Former Mets Employee, Kirk Radomski Pleads Guilty to Steroid Charges, Names MLB Players

Anabolic Steroids / Bodybuilding Blog

Former Mets Employee, Kirk Radomski Pleads Guilty to Steroid Charges, Names MLB Players

Kirk J. Radomski, a former batboy, clubhouse assistant and equipment manager for the New York Mets, admitted to distributing a variety of performance-enhancing drugs, including steroids and hGH, to ‘dozens’ of Major League Baseball players from 1995 to 2005 when his home was raided by investigators, according to a plea agreement filed in federal court April 27, 2007.

The Washington Post (and now several other news sources) are reporting that Radomski, 37, pleaded guilty to one count of distributing anabolic steroids and one count of felony money laundering. He is facing a maximum of 25 years in prison and $500,000 in fines. It is possible that Radomski has been cooperating with the government since December 2005.

It has been reported that on Radomski’s 2005 Search Warrant, Radomski had named specific players to whom he had sold performance-enhancing drugs. Several major media outlets have now reviewed the document but no names have come out. Sports Illustrated, which also has reviewed the warrant, reported that “at least one player associated with BALCO also has been implicated.”

According to the New York Daily News, after the guilty plea was filed, the MLB Players Association immediately began calling players telling them to be prepared in case they were named by Radomski. Players Association officials said they did not know the names of the players involved. Radomski also reportedly gave the names to former U.S. Sen. George Mitchell, who is leading the official MLB investigation into the game’s performance-enhancing drug problems.

Radomski’s plea marks an unprecedented level of cooperation between MLB and government investigators/officials. Mitchell is a former prosecutor, but doesn’t have the power to compel testimony in the MLB investigation. Radomski’s plea deal requires him to cooperate with both the government’s ongoing investigation and Senator Mitchell’s investigation.

Radomski worked for the Mets from 1985-1995, but supposedly didn’t start giving drugs to baseball players until 1995. It’s pretty hard to believe that Radomski wasn’t selling steroids while he was employed by the Mets. While it’s logical that Radomski could have made plenty of contacts in the Mets clubhouse to become a major supplier of steroids and other drugs to players, the fact that Radomski started selling drugs immediately after ceasing employment with the Mets seems like a convenient coincidence for Major League Baseball and the Mets Organization (not to mention Radomski). It looks so bad on baseball as a whole when the dealers are entrenched right in the clubhouse and is reminiscent of MLB and Pittsburgh’s cocaine issue in the 1980’s. Rest assured that MLB, the government and Radomski all benefit from the timelines laid out by investigators, and are all fully cooperating with eachother.

From a statement issued by the New York Mets released April 26, 2007:

“We were surprised and disappointed to learn of the guilty plea today.
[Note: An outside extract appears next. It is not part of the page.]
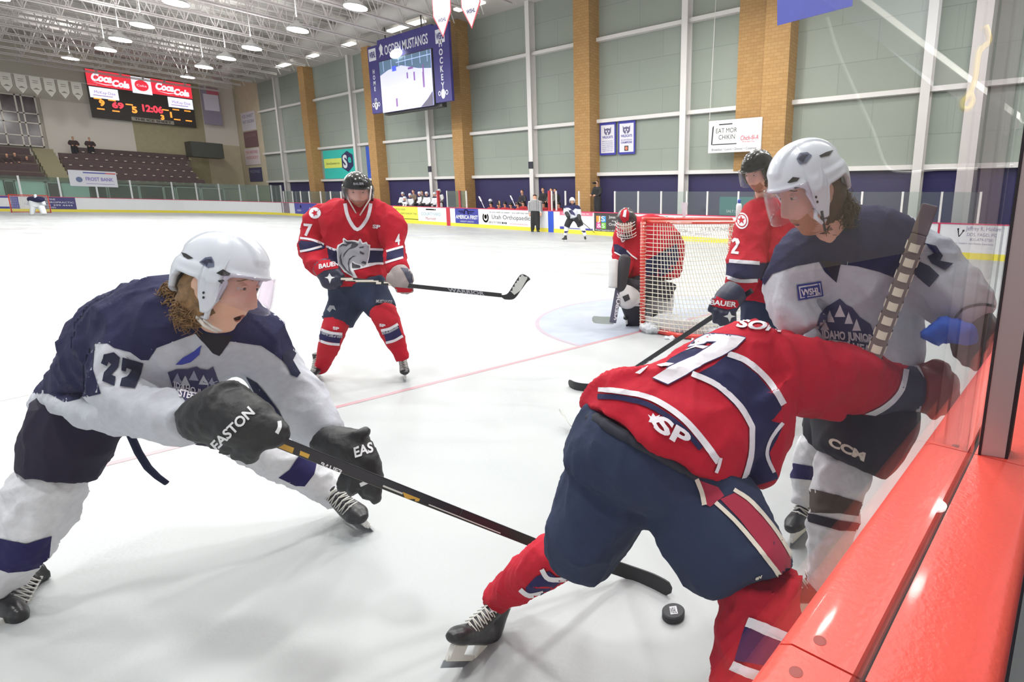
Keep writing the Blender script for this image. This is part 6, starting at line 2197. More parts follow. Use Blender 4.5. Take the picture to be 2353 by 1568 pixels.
tg = bvh(gE)
patch('cuff', gE, [(1626, 680), (1640, 678), (1668, 690), (1694, 690), (1700, 706), (1672, 712), (1638, 704), (1626, 694)], f_red, tg, .003, 5)
word('glove_lettering', gE, 'BAUER', (1631, 700), (60, 6), (2, -11), f_glovew, tg, .005, .03, 4)
patch('glove_star', gE, [(1676, 716), (1680, 724), (1690, 727), (1680, 730), (1676, 740), (1672, 730), (1662, 727), (1672, 724)], f_glovew, tg, .004, 4)
ph = on_plane(1384, 897, 2, .01)
a = at(1728, 668, 3.15)
r0, sh, *_ = make_stick('hockey_stick', 'dark hockey stick running down from the red player by the goal', [a, a + (ph - a) * .5, ph], .030, [m_carbon])
stripe('pale_line', sh, [(1600, 772), (1500, 826), (1470, 846)], 3, m_tape, bvh(sh), .0015, 6)
make_blade(r0, [ph, on_plane(1350, 900, 2, 0), on_plane(1322, 896, 2, .0), on_plane(1307, 888, 2, 0)], (0, 0, 1), (.06, .06), .008, M('blade_black', (30, 30, 34), .5))
# ================================================================== goal, goalkeeper
def goal_net(name, y0, dirn, label, coarse=False, x0=0.0):
    """goal with posts on y = y0, opening towards dirn*+y"""
    g = empty(name, (x0, y0, 0), label, 'goal', 'goals')
    m_post = M('post_red', (214, 58, 48), .3, coat=.3)
    hw, H, r = .915, 1.20, .030
    for s in (-1, 1):
        MB().tube([(x0 + s * hw, y0, 0), (x0 + s * hw, y0, H)], r, 14).build('post', m_post, g, True)
    MB().tube([(x0 - hw, y0, H + .02), (x0 + hw, y0, H + .02)], r, 14).build('crossbar', m_post, g, True)
    d = -dirn
    # base frame, curved out behind
    bp_ = []
    for i in range(25):
        t = i / 24
        q = math.pi * t
        x = -math.cos(q)
        bp_.append(Vector((x0 + hw * (1.06 * x if abs(x) < .99 else x), y0 + d * 1.10 * math.sin(q) ** .62, .03)))
    MB().tube(bp_, .028, 10).build('base_frame', m_post, g, True)
    tp_ = [Vector((x0 + hw * (1.0 - .0) * -math.cos(math.pi * i / 24) * .97, y0 + d * .46 * math.sin(math.pi * i / 24) ** .45, H)) for i in range(25)]
    MB().tube(tp_, .016, 8).build('top_frame', m_post, g, True)
    # cord net between top frame and base frame, and over the top
    NU, NV = (30, 10) if coarse else (60, 26)
    cr = .0042 if not coarse else .006
    def P(u, v):
        q = math.pi * u
        b = Vector((x0 - hw * 1.04 * math.cos(q), y0 + d * 1.06 * math.sin(q) ** .62, .05))
        t = Vector((x0 - hw * .97 * math.cos(q), y0 + d * .46 * math.sin(q) ** .45, H))
        p = t + (b - t) * v
        sag = math.sin(math.pi * v) * .07 * math.sin(q)
        p.y -= d * sag
        return p
    mb = MB()
    for i in range(NU + 1):
        mb.tube([P(i / NU, j / NV) for j in range(NV + 1)], cr, 3, caps=False)
    for j in range(NV + 1):
        mb.tube([P(i / NU, j / NV) for i in range(NU + 1)], cr, 3, caps=False)
    n2 = 10 if not coarse else 4
    for i in range(NU + 1):
        q = math.pi * i / NU
        a = Vector((x0 - hw * .97 * math.cos(q), y0, H + .01))
        b = Vector((x0 - hw * .97 * math.cos(q), y0 + d * .46 * math.sin(q) ** .45, H))
        mb.tube([a, b], cr, 3, caps=False)
    for j in range(1, n2):
        y = y0 + d * .46 * j / n2
        mb.tube([(x0 - hw * .95, y, H), (x0 + hw * .95, y, H)], cr, 3, caps=False)
    nt = mb.build('net', M('net_cord', (226, 220, 206), .8), g)
    if not coarse:
        mb = MB()   # lacing around the near post
        for k in range(34):
            z = .05 + k * .034
            for s in (-1, 1):
                mb.tube([(x0 + s * hw + .034 * math.cos(a_), y0 + .034 * math.sin(a_), z + .012 * a_ / 6.28) for a_ in [i * .9 for i in range(8)]], .003, 4)
        mb.build('lacing', M('net_cord', (226, 220, 206), .8), nt)
    return g


goal_net('goal', 0.0, 1, 'red framed goal with white cord net standing in the blue crease')
goal_net('goal', 57.4, -1, 'small red framed goal at the far end of the rink, at the left edge', coarse=True, x0=.0)
# padded base skirt with snow
mb = MB()
pts = []
for i in range(33):
    q = math.pi * i / 32
    pts.append((-.915 * math.cos(q) * .98, -1.03 * math.sin(q) ** .62))
vs = []
for (x, y) in pts:
    vs += [(x, y, 0), (x, y, .17), (x * .95, y * .93, .16), (x * .93, y * .90, 0)]
fs = []
for i in range(32):
    for j in range(4):
        a, b = i * 4 + j, i * 4 + (j + 1) % 4
        fs.append((a, b, b + 4, a + 4))
skirt = mb.add(vs, fs).build('skirt', M('skirt_white', (224, 224, 226), .7), bpy.data.objects['goal'])
rnd = random.Random(4)
balls = []
for i in range(90):
    q = math.pi * rnd.random()
    k = rnd.uniform(.66, .97)
    r_ = rnd.uniform(.05, .115)
    balls.append(blob(Vector((-.915 * math.cos(q) * k, -1.0 * math.sin(q) ** .62 * k, r_ * .45)), (r_ * 1.6, r_ * 1.5, r_ * rnd.uniform(.6, 1.2))))
for i in range(26):
    q = math.pi * rnd.random()
    balls.append(blob(Vector((-.915 * math.cos(q) * 1.12, -1.1 * math.sin(q) ** .62 * 1.06, .0)), (.06, .06, .025)))
sn = skin('snow_heap', balls, M('snow', (205, 208, 214), .9, bump=.01, bscale=60), None, vox=.016, smooth=2, fold=(.014, 22))
tag(sn, 'scraped white snow piled along the inside and foot of the near goal', 'snow', kind='stuff')

# goalkeeper -----------------------------------------------------------------
G = person(1450, 755, 'goalkeeper in red jersey and caged mask crouching at the left post of the near goal', base=on_plane(1455, 752, 2, 0))
Z = 6.62
jG = skin('jersey', [L((1500, 640, Z, 62, .20), (1500, 600, Z, 72, .22), (1490, 560, Z, 66, .21), (1480, 530, Z, 52, .18)), L((1450, 520, Z, 34, .13), (1440, 560, Z - .1, 32, .12), (1432, 600, Z - .2, 26, .11), (1425, 630, Z - .3, 20, .09)),
                     L((1510, 530, Z, 36, .14), (1540, 570, Z, 34, .13), (1535, 620, Z, 26, .11))], f_red, G, vox=.018, smooth=4, fold=(.012, 6), rounds={0: (False, True), 1: (True, False), 2: (True, False)}, seed=41)
tg = bvh(jG)
patch('sleeve_band', jG, [(1410, 562), (1420, 562), (1440, 575), (1450, 586), (1446, 592), (1420, 584), (1412, 578)], f_navy, tg, .004, 4)
stripe('band_edge', jG, [(1412, 580), (1432, 590), (1448, 592)], 3, f_stripe, tg, .006, 4)
stripe('band_edge', jG, [(1440, 576), (1452, 588), (1464, 596)], 3, f_stripe, tg, .006, 4)
stripe('collar', jG, [(1426, 538), (1430, 556), (1438, 548), (1446, 534)], 3, f_stripe, tg, .006, 4)
patch('hem_band', jG, [(1482, 600), (1556, 560), (1562, 590), (1545, 625), (1486, 650)], f_navy, tg, .004)
HG = look(1440, 510, 6.35, -.22, .95, .42, s=1.12)
hd = make_head(G, HG, m_skin, m_hairb, sub=4)
mk = make_helmet(hd, HG, M('mask_base', (44, 30, 36), .3, coat=.5))
tm = bvh(mk)
patch('mask_paint', mk, [(1424, 500), (1428, 484), (1440, 478), (1446, 490), (1444, 512), (1432, 512)], f_red, tm, .003, 4)
patch('mask_paint', mk, [(1431, 498), (1434, 484), (1440, 482), (1438, 500)], f_stripe, tm, .006, 4)
mb = MB()
for k in range(-3, 4):
    a = k * .24
    mb.tube([HG(.10 * math.sin(a) * 1.05, .125 * math.cos(a) + .012, .045 - t * .165 + .0) + HG.d(0, math.sin(t * 3.1) * .03, 0) for t in [i / 6 for i in range(7)]], .0042, 6)
for z in (.03, .0, -.045, -.09, -.118):
    mb.tube([HG(.105 * math.sin(a), .128 * math.cos(a) + .02 * (1 - abs(z) * 3) + .012, z) for a in [-1.3 + 2.6 * i / 12 for i in range(13)]], .0042, 6)
mb.build('cage', M('cage_white', (226, 222, 220), .35), mk, True)
pc = skin('chin_guard', [[(HG(0, .10, -.10), HG.d(.07, 0, 0), HG.d(0, .05, 0)), (HG(0, .09, -.15), HG.d(.05, 0, 0), HG.d(0, .04, 0))]], M('mask_base', (44, 30, 36), .3), mk, vox=.01)
# pads, blocker, catcher
f_dark = M('pad_black', (38, 36, 46), .6)
skin('trousers', [L((1500, 640, Z, 58, .2), (1490, 680, Z, 52, .2)), L((1460, 650, Z - .1, 40, .16), (1452, 690, Z - .15, 34, .14))], M('goalie_pants', (46, 44, 56), .8), G, vox=.018, smooth=3, fold=(.008, 7))
lp = skin('leg_pad', [L((1448, 668, Z - .30, 34, .07), (1456, 700, Z - .28, 30, .08), (1462, 735, Z - .18, 24, .08), (1460, 752, Z - .1, 22, .08))], f_dark, G, vox=.016, smooth=3)
tl = bvh(lp)
patch('pad_face', lp, [(1424, 672), (1440, 660), (1455, 664), (1462, 690), (1470, 704), (1455, 704), (1440, 696)], f_stripe, tl, .006, 4)
skin('leg_pad', [L((1512, 660, Z + .05, 36, .07), (1515, 700, Z + .05, 34, .08), (1512, 735, Z + .05, 28, .08))], M('pad_white', (206, 204, 206), .6), G, vox=.016, smooth=3)
make_skate(G, on_plane(1440, 750, 2, 0), on_plane(1458, 742, 2, 0), None, m_boot)
make_skate(G, on_plane(1500, 745, 2, 0), on_plane(1516, 737, 2, 0), None, m_boot)
bk = skin('catch_glove', [L((1448, 670, Z - .38, 26, .06), (1440, 685, Z - .40, 26, .07), (1436, 700, Z - .40, 18, .05)), L((1445, 675, Z - .36, 20, .05), (1462, 702, Z - .36, 16, .05))], M('pad_white', (206, 204, 206), .6), G, vox=.012, smooth=3, rounds={0: (True, True)})
patch('glove_web', bk, [(1430, 682), (1444, 676), (1448, 688), (1436, 694)], f_dark, bvh(bk), .005, 4)
bp2 = at(1412, 628, Z - .45)
V, R_, U_ = basis(1412, 628)
skin('blocker', [L((1411, 600, Z - .42, 12, .09), (1410, 630, Z - .45, 11, .10), (1408, 662, Z - .45, 11, .09))], M('pad_white', (206, 204, 206), .6), G, vox=.012, smooth=2)
skin('paddle_pad', [L((1436, 596, Z - .42, 14, .06), (1428, 630, Z - .44, 17, .06), (1426, 664, Z - .42, 12, .05))], f_dark, G, vox=.012, smooth=2, rounds={0: (True, True)})
a, b = at(1423, 655, Z - .42), at(1408, 742, Z - .46)
r0, sh, *_ = make_stick('goalie_stick', 'goalkeeper stick with wide dark paddle and grey taped blade resting in the crease', [a, b], .075, [M('paddle_grey', (86, 84, 104), .5)])
bl2 = make_blade(r0, [at(1410, 745, Z - .46), at(1395, 745, Z - .46), at(1378, 744, Z - .46), at(1361, 742, Z - .46)], U_, (.085, .08), .02, M('tape_grey', (176, 184, 178), .8))
word('lettering', sh, 'REEBOK', (1411, 735), (8, -62), (9, 2), f_stripe, bvh(sh), .003, .03, 5)
w = MB().lathe([(.018, 0), (.036, .01), (.036, .17), (.030, .19), (.016, .2)], (.62, -.28, 1.235), 20)
bt = w.build('water_bottle', M('bottle_white', (226, 226, 232), .35), None, True)
tag(bt, 'white and blue water bottle lying on top of the near goal', 'bottle')
MB().lathe([(.02, 0), (.02, .04), (.01, .05)], (.62, -.28, 1.435), 14).build('bottle_cap', M('cap_blue', (50, 80, 180), .4), bt, True)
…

The conduct in question is diametrically opposed to the values and standards of the Mets organization and our owners. We are and always have been adamantly opposed to the use of performance-enhancing drugs and continue to support Major League Baseball’s efforts to eradicate any such use in our game.”

A confidential informant told the FBI that Radomski was a major drug source in professional baseball who ‘took over’ after BALCO fell in 2003, according to a federal search warrant affidavit filed in connection with the case. In that affidavit, IRS Special Agent Jeff Novitzky said that in February 2005 he received a tip from a confidential FBI source that Radomski was a major steroid dealer supplying Major League Baseball Players. The source placed five separate orders for drugs with Radomski through an unnamed Major League Baseball source beginning the following month.

The source also said Radomski provided drugs to at least one MLB player publicly associated with the BALCO. Barry Bonds, Jason Giambi, Gary Sheffield and seven other current and former players have been implicated in the BALCO investigation thus far.

Radomski was caught talking on a wire tap and agents obtained checks that players had written to him, as well as the phone numbers for several players. Then on December 14, 2005, human growth hormone (hGH), anabolic steroids, clomiphene, insulin-like growth factor-1 (IGF-1) and clenbuterol were seized during a search of Radomski’s New York home.

Insulin-like growth factor-1, long thought to be the next generation of performance-enhancing drugs in sport had not previously been connected to baseball players. Experts have assumed for sometime that players were using IGF-1; the drug is now officially linked to baseball.

From Assistant U.S. Attorney Matt Parrella:

“This individual was a major dealer of anabolic steroids and performance-enhancing drugs whose clientele was focused almost exclusively on Major League Baseball players. He operated for approximately a decade.”

Radomski agreed to testify at any grand jury proceeding requested by the government and participate in undercover activities under the supervision of law enforcement officials as part of the plea deal. His ability to aid the government is hugely diminished now that his name has been made public.